Ивану Флягину, читатель встречает его в конце его жертвенного пути, в монашеской одежде, около 50 лет. Похож на богатыря, который стережет русскую землю. Все герои Лескова, и Флягин не исключение - люди невысокого звания, но высочайшей духовной красоты. Он - человек увлекающийся, любит лошадей до такой степени, что готов продать родных за них. Обстоятельства жизни ставили его в разные, порой немыслимые положения: он был разбойником и сидел в няньках. Иван - герой «сомнительной святости», как метко было замечено Горьким. Он мучает кошку и совершает убийство человека - убивает девушку, которую любит, потому что больше не хочет страдать. Но он же идет на войну вместо сына незнакомых людей, а в конце и вовсе отправляется в монастыре.
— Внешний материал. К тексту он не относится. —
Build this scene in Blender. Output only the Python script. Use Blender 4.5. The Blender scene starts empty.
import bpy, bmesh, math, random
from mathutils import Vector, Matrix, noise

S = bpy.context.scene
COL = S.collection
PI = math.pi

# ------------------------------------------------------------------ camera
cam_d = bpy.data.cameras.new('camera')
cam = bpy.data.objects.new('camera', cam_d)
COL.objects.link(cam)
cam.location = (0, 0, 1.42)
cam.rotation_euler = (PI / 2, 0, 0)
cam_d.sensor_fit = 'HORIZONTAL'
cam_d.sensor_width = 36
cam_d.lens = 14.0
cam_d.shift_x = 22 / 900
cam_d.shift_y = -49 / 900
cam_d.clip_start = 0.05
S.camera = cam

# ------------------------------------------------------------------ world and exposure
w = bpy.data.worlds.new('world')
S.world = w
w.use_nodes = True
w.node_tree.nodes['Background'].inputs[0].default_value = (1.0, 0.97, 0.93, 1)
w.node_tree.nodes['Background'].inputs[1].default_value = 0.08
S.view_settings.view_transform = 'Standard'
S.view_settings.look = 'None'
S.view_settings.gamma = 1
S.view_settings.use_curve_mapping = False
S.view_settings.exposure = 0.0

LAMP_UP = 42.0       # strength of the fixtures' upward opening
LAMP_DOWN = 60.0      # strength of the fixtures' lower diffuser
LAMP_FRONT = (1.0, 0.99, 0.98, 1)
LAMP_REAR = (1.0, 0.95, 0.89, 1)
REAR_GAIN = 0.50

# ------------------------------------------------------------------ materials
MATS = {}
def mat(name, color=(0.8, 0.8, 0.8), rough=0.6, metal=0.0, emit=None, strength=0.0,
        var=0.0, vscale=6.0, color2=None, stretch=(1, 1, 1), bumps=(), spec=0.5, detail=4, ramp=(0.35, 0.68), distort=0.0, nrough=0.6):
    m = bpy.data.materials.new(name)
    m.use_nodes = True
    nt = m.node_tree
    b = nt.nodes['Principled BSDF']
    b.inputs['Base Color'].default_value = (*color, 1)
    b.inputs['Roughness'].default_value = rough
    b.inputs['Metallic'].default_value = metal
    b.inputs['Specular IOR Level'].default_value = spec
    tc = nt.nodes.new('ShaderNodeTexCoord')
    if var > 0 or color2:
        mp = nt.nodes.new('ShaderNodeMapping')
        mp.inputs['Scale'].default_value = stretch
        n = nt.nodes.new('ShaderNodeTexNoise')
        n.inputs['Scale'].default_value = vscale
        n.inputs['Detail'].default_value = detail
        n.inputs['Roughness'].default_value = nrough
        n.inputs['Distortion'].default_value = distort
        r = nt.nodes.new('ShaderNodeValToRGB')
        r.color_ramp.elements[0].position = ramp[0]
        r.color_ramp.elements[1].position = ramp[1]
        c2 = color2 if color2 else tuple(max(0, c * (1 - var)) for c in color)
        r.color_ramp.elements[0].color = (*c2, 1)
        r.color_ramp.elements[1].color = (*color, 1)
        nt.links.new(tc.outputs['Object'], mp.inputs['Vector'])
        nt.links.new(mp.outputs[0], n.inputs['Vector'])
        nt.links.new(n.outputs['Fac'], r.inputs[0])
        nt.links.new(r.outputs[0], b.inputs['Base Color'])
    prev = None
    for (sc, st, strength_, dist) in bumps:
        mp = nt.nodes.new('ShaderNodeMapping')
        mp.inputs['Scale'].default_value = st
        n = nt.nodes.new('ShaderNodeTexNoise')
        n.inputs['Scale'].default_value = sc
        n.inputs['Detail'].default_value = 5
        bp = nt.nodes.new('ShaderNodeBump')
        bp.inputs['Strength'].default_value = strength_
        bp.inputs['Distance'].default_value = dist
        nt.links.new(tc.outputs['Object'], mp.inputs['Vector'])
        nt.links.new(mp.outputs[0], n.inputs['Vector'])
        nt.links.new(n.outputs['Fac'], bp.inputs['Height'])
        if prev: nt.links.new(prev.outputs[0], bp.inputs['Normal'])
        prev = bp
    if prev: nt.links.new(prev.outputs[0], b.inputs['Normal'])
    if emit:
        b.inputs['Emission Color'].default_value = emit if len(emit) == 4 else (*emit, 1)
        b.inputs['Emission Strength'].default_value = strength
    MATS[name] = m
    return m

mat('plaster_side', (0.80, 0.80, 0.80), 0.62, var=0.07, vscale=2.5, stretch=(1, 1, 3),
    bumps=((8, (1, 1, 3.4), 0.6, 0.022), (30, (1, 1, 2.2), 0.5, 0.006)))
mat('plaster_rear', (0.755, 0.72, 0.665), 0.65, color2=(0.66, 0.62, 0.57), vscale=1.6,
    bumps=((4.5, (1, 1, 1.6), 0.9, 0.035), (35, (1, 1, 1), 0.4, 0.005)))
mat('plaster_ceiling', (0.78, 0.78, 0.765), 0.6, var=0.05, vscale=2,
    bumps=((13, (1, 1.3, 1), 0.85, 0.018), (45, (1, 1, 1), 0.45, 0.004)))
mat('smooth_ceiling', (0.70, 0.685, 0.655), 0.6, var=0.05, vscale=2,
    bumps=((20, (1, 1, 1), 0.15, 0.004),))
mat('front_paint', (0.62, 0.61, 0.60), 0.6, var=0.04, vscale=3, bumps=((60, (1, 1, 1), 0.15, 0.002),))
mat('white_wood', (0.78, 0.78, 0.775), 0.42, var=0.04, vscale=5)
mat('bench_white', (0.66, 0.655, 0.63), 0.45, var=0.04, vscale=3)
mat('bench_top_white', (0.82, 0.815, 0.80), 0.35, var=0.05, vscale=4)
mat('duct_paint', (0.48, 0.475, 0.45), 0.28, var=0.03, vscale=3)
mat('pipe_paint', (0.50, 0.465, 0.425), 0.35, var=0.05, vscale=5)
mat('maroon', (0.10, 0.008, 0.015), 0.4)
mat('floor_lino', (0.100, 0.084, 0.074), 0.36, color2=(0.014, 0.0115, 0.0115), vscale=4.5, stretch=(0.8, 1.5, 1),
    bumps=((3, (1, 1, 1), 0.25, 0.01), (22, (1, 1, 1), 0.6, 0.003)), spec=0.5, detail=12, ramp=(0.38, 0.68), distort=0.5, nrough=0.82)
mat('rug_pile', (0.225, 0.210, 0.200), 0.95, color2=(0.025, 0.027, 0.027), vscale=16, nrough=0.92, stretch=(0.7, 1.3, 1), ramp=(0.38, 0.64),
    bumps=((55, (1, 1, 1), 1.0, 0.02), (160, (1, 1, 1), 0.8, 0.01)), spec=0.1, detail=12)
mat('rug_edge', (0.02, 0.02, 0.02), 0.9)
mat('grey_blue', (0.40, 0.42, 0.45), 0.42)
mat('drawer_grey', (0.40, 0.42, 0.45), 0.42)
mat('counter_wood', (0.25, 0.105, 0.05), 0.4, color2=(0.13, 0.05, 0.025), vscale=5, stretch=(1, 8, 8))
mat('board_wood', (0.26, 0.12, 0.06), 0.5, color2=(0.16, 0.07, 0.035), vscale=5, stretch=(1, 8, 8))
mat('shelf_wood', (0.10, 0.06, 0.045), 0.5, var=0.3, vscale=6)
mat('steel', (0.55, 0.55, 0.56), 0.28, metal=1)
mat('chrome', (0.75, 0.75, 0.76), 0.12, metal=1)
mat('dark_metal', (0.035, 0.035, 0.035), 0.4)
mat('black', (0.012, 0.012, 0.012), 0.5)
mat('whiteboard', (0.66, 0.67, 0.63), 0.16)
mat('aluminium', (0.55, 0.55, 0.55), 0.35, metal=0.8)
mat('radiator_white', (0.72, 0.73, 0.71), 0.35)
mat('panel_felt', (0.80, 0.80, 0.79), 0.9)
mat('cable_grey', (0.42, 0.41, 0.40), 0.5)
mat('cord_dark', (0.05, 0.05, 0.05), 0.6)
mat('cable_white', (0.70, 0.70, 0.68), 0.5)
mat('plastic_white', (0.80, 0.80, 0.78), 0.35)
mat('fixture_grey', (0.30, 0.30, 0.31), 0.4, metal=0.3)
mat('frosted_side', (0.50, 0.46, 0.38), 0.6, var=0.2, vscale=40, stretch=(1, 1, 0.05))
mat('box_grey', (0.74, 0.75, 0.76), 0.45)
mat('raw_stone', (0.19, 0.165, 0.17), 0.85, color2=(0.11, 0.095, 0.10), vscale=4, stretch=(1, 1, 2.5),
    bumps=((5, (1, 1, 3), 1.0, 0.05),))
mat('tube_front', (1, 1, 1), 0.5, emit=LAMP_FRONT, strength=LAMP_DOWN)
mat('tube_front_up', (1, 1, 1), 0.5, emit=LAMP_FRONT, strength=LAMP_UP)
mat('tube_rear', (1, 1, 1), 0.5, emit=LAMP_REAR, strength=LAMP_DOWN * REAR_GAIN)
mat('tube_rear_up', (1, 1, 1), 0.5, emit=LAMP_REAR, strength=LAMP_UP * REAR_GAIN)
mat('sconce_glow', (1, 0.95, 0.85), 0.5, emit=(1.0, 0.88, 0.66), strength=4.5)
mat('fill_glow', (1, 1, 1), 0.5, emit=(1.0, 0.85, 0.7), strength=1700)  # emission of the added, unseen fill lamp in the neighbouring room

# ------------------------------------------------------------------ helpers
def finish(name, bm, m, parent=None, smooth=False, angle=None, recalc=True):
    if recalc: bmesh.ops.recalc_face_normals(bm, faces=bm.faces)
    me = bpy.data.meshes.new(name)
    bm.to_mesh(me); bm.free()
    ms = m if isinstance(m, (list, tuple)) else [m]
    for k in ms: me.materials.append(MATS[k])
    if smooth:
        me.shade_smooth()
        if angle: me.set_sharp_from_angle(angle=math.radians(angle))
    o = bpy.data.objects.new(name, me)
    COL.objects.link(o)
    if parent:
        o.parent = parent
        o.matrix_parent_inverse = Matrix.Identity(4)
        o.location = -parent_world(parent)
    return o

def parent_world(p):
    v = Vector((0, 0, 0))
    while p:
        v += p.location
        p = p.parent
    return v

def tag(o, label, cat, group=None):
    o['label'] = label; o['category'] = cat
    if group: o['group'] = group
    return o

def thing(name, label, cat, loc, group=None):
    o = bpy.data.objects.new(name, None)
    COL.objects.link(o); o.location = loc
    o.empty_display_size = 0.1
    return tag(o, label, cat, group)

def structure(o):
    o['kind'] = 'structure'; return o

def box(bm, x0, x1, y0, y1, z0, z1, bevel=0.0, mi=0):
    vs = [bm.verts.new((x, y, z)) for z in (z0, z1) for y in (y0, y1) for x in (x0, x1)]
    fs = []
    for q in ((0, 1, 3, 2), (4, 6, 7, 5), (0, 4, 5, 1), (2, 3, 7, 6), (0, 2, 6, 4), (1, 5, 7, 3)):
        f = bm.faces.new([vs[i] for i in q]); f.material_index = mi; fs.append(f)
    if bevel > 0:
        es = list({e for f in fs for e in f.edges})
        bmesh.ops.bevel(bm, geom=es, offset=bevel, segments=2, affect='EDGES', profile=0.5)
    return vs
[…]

Герой рассказывает о себе самом - это рассказ в рассказе. Такая композиция называется рамочной. Иван Флягин - типичный представитель русского народа, благодаря которому раскрывается суть нации. Герой Лескова, так же как многие герои произведений Толстого и Достоевского, проходя жизненный путь, постигает диалектику души. В начале читатель видит беспечного парня, который не задумывается о своих поступках, к примеру, тогда, когда совершает убийство старика-монаха. В конце же он предстает перед нами как мудрый духовник с нелегким жизненным опытом.

Повесть «Очарованный странник» - история искания героем пути и места в жизни духовности. Герою удалось обрести нравственный идеал, он победил в себе грех. Ведут теперь Флягина по дороге жизни чувство прекрасного, очарования миром, самоотречения, жертвенности: «мне за народ помереть хочется». Перед читателем появляется личность высокая, нравственно стойкая, обретшая смысл в простой истине - жить ради других.

Горький писал о произведениях Лескова, что «дурачки русские… неразумно лезут в густейшую грязь земной жизни». Но помнит читатель и о библейской истине: не стоит село без праведника. Именно Иваны Флягины позволяют человечеству не терять надежду на то, что победит в человеке Бог и будет посрамлен Дьявол с его искушениями. Повесть Лескова оставила заметный вклад в русской литературе, изучается в школьной программе, известна на других языках мира.